SHORT EXERCISE
Exactly reproduce the lines that run from the one containing "Recreate this scene" through the one containing "sc.camera = cam", ends included, with no pictures.

=== DATA SUPPLIED ===

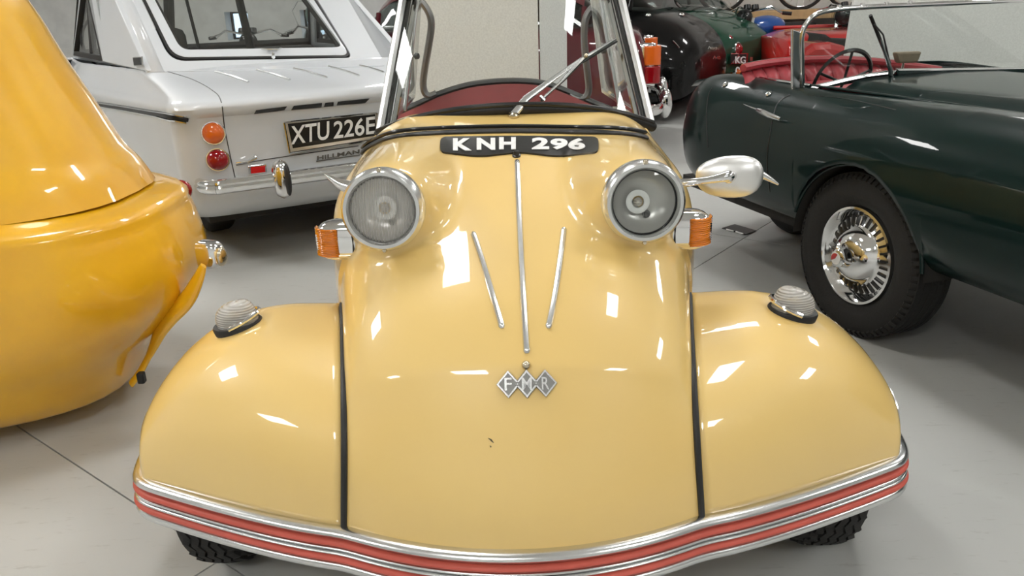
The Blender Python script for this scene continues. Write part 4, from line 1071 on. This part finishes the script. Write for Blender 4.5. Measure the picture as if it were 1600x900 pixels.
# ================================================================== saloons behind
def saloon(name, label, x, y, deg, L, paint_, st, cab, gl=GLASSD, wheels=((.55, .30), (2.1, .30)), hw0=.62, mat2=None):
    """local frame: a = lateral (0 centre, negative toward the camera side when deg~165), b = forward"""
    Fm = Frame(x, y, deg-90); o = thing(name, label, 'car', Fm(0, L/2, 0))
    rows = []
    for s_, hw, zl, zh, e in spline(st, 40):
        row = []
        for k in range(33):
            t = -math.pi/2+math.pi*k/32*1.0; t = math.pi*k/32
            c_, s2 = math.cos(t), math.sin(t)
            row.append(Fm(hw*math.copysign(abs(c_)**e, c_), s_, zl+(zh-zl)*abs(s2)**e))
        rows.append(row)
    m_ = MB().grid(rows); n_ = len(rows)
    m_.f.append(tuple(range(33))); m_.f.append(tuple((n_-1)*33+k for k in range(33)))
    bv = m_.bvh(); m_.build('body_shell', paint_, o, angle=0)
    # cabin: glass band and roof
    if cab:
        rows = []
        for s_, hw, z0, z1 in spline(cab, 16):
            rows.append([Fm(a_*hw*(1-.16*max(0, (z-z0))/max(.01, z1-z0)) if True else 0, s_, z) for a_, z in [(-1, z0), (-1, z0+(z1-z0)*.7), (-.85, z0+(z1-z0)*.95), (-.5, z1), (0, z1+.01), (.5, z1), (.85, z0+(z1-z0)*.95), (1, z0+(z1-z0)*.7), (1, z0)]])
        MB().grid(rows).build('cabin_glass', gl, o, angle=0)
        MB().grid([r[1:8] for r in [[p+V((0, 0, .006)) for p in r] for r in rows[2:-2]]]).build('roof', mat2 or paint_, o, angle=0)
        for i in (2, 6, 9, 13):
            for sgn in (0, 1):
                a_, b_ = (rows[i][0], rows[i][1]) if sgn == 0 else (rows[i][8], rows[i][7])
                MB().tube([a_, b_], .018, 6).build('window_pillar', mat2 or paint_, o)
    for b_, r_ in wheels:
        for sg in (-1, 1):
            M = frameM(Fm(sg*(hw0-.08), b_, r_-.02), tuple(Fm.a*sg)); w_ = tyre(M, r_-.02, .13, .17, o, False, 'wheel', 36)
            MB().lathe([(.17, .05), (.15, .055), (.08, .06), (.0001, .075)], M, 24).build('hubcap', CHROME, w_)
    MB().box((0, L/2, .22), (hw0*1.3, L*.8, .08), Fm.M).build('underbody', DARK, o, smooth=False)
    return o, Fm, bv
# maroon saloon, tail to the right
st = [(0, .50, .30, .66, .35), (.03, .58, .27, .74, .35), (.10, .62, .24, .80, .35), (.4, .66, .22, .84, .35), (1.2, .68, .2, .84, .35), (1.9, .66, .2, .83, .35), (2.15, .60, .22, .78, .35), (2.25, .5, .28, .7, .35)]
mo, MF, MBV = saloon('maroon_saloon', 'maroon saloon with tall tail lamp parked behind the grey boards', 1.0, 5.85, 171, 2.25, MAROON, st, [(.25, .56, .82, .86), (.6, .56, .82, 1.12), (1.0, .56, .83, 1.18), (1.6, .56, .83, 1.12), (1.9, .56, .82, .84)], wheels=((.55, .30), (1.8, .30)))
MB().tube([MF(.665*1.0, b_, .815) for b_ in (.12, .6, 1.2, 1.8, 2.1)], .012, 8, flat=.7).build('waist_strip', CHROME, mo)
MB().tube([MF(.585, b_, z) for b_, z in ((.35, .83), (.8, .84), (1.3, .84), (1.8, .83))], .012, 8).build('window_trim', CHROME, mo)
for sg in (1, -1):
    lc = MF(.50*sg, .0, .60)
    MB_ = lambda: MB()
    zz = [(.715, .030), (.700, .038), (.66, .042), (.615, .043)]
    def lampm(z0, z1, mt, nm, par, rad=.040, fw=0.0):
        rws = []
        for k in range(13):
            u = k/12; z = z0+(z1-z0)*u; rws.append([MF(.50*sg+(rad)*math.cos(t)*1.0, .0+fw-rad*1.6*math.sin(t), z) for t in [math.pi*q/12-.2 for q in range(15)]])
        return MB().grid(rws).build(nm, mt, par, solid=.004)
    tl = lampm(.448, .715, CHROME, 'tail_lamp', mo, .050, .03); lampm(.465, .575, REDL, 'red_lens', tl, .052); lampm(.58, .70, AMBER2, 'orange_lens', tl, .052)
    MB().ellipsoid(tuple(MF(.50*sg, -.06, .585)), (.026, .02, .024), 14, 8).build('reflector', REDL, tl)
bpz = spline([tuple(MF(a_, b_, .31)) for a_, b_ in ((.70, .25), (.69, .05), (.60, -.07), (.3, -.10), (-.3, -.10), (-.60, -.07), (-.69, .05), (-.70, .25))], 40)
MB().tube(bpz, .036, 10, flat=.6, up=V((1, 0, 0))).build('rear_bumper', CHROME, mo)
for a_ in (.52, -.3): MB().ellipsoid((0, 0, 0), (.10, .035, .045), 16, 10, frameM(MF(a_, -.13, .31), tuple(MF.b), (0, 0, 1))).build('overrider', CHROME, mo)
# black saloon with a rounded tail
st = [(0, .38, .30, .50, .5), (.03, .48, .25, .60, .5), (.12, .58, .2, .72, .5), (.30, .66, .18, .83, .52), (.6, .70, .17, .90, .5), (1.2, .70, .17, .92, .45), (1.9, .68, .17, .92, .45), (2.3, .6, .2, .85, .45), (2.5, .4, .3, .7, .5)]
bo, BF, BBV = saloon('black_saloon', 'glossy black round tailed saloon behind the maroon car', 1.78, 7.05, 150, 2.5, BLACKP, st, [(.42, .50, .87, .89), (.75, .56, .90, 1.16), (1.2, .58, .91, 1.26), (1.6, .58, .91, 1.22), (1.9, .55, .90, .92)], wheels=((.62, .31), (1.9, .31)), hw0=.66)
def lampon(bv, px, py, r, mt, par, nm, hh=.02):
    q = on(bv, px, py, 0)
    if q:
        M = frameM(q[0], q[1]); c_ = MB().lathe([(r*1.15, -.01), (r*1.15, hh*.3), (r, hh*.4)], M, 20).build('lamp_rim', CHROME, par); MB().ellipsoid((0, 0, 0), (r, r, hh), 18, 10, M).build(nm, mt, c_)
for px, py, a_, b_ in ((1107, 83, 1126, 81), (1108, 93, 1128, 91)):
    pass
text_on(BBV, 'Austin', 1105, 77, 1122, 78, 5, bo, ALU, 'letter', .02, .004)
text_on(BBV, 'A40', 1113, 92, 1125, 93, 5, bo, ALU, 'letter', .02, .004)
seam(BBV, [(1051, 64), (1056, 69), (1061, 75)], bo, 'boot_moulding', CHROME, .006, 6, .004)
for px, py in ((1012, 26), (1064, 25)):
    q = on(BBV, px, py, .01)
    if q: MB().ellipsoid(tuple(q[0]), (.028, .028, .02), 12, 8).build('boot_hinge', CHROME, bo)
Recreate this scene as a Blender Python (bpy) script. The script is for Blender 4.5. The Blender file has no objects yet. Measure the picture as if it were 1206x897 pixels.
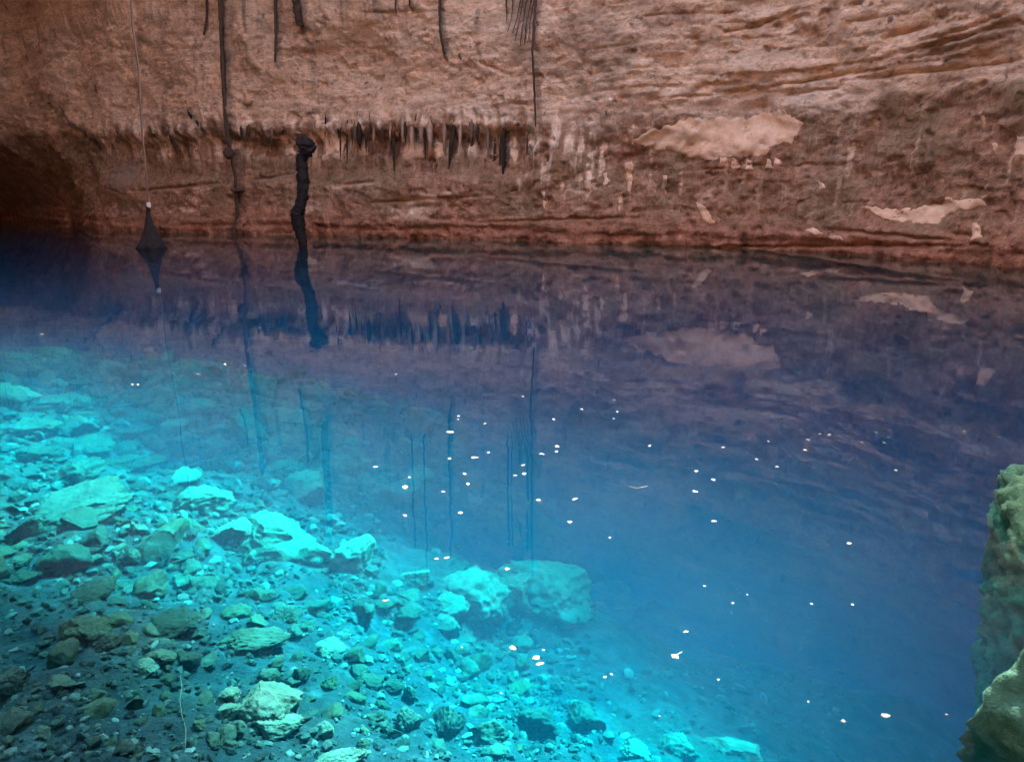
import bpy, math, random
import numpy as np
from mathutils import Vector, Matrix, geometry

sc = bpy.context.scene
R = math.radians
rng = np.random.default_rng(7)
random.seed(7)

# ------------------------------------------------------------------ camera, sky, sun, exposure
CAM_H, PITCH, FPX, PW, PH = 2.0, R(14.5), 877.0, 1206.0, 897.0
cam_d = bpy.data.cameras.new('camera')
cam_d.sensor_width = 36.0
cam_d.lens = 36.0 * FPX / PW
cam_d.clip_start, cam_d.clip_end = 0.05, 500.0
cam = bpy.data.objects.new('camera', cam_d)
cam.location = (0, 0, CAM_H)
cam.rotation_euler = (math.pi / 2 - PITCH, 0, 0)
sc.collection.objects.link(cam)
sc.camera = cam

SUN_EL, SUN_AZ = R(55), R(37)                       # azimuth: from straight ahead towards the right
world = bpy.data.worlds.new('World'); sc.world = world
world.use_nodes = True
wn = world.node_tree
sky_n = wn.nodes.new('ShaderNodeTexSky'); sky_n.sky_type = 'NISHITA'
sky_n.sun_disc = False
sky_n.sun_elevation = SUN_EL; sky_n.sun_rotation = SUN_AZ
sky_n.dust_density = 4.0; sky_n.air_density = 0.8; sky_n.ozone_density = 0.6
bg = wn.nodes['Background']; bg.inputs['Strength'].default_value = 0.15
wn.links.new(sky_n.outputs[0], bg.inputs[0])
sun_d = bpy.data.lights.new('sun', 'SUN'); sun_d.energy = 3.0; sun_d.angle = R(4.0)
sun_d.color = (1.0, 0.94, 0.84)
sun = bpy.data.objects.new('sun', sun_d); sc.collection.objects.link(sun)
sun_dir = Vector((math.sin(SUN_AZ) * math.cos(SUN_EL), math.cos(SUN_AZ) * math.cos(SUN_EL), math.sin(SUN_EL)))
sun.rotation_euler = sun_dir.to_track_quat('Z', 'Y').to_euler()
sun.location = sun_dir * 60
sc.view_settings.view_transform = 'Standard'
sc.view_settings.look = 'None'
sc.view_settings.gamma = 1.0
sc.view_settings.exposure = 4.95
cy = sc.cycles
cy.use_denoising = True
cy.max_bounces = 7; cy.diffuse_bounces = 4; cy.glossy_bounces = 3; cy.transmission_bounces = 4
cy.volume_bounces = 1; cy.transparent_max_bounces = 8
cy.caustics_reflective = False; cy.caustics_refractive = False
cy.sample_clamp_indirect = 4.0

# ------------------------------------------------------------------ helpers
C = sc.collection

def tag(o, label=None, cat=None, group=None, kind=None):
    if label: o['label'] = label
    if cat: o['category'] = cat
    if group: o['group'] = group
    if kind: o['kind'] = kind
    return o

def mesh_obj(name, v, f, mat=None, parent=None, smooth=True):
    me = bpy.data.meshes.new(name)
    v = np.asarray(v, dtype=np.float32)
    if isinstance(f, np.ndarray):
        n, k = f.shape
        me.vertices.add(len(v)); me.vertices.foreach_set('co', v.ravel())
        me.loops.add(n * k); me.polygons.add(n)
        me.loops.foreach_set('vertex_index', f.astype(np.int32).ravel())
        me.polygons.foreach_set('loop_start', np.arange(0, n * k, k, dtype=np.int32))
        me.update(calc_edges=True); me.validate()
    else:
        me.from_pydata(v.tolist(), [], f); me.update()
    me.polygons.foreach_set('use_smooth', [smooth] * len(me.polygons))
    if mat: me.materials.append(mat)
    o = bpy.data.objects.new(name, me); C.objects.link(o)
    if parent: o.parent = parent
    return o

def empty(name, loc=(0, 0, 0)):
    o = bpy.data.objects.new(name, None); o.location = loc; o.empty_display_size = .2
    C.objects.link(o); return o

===

WRITTEN RESPONSE
Recreate this scene as a Blender Python (bpy) script. The script is for Blender 4.5. The Blender file has no objects yet. Measure the picture as if it were 1206x897 pixels.
import bpy, math, random
import numpy as np
from mathutils import Vector, Matrix, geometry

sc = bpy.context.scene
R = math.radians
rng = np.random.default_rng(7)
random.seed(7)

# ------------------------------------------------------------------ camera, sky, sun, exposure
CAM_H, PITCH, FPX, PW, PH = 2.0, R(14.5), 877.0, 1206.0, 897.0
cam_d = bpy.data.cameras.new('camera')
cam_d.sensor_width = 36.0
cam_d.lens = 36.0 * FPX / PW
cam_d.clip_start, cam_d.clip_end = 0.05, 500.0
cam = bpy.data.objects.new('camera', cam_d)
cam.location = (0, 0, CAM_H)
cam.rotation_euler = (math.pi / 2 - PITCH, 0, 0)
sc.collection.objects.link(cam)
sc.camera = cam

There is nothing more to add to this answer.